More than 14,000 volunteers have come from almost every state since Sept. 5, 2005, Williams said. Most come for a week, live in mobile homes lined with bunk beds and work long days to provide meals, house restoration and home rebuilding.

It hasn’t all been easy, Martha Williams said. She “wasn’t ready” for the devastation that would face them in Gulfport—her husband compared it to his work in Sri Lanka after the 2004 tsunami—and leaving family back in North Carolina proved difficult at first. The couple attended Liberty Hill Baptist Church in Spruce Pine, N.C.

“The hardest thing was coming to a place of peace” about the move, she said. “I had to leave a job I loved, … but each of our children was extremely supportive.”

And seeing displaced people learn about Jesus’ love through the construction work has made it all worthwhile, she said, adding people have told her they had no hope until they saw the yellow shirts and hats of the volunteers.

“We’ve had 252 salvations from homeowners,” she said. “That’s just through being a friend. We’re not going out and evangelizing. We’re just meeting a physical need, and it turns into meeting a spiritual need.”

Eddie Williams agreed, noting the mayor and city officials became supportive after they saw the good accomplished through the North Carolina Baptists. In his view, despite reports of more than 27,000 families in the Gulfport area permanently displaced due to the hurricane, the work done already has produced positive energy for the community.

“I think the city is encouraged with the help,” he said. “They had no idea they’d have so much help from so many places. The whole city really is encouraged. They’ve got a lot of fight in them.”

Now, the Williamses are focusing on a long-term push for the next year. Along with Gary and Edith Holland, Elmer and Barbara Farlow, and J. E. and Betsy Skinner, they work 15- to 16-hour days and have returned to North Carolina only for short weekend stints. Eddie Williams is trying to form a schedule so that each couple can return home for “a week every 60 days or so.”
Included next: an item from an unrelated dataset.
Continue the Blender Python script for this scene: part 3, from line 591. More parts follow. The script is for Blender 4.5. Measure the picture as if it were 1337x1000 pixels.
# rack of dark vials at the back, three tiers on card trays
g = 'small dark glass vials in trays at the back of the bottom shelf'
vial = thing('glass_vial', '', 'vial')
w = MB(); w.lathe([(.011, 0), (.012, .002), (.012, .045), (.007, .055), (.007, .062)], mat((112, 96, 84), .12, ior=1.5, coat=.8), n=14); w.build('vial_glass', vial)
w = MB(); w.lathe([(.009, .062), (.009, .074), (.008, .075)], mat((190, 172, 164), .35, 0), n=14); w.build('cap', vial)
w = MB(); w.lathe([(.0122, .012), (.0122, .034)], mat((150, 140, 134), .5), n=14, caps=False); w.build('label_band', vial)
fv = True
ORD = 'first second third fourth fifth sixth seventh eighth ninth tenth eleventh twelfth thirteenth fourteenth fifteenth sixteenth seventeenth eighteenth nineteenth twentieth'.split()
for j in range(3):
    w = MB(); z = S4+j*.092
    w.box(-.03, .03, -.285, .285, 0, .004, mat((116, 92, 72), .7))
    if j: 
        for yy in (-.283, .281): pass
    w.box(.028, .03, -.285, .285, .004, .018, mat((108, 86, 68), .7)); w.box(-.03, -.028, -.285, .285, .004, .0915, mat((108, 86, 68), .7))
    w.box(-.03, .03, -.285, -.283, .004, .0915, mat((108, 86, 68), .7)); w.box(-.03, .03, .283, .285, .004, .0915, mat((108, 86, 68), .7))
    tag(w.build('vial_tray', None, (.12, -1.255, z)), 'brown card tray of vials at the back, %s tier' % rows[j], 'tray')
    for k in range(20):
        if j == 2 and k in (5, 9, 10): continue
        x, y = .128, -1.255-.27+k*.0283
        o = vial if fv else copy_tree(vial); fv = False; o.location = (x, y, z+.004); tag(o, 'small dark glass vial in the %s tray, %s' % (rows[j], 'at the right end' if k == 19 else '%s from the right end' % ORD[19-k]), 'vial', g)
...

Joyce Thrift is one of the relief helpers. She initially came to Gulfport planning to stay for a week. But when she returned to North Carolina and started missing her work down south, she decided to move there for a more permanent term.

“It’s God’s work. It’s such a blessing to see him working,” Thrift said. “If you stay home, you’re missing so much. You’re missing seeing the miracles that God does. There are miracles every day.”

Eddie and Martha Williams continue to rely on those miracles. Martha Williams said she often spends time praying in the prayer garden, and her biggest area of concern is “for the citizens.” Many of them face a gamut of emotions daily, she said, and deal with cycles of depression, frustration and anxiety.

“If we had a general prayer for everybody, it would be that they’d be encouraged and not give up,” Eddie Williams said. “Pray that they’d not rely on mankind but rely on the Lord. He’ll meet their needs.”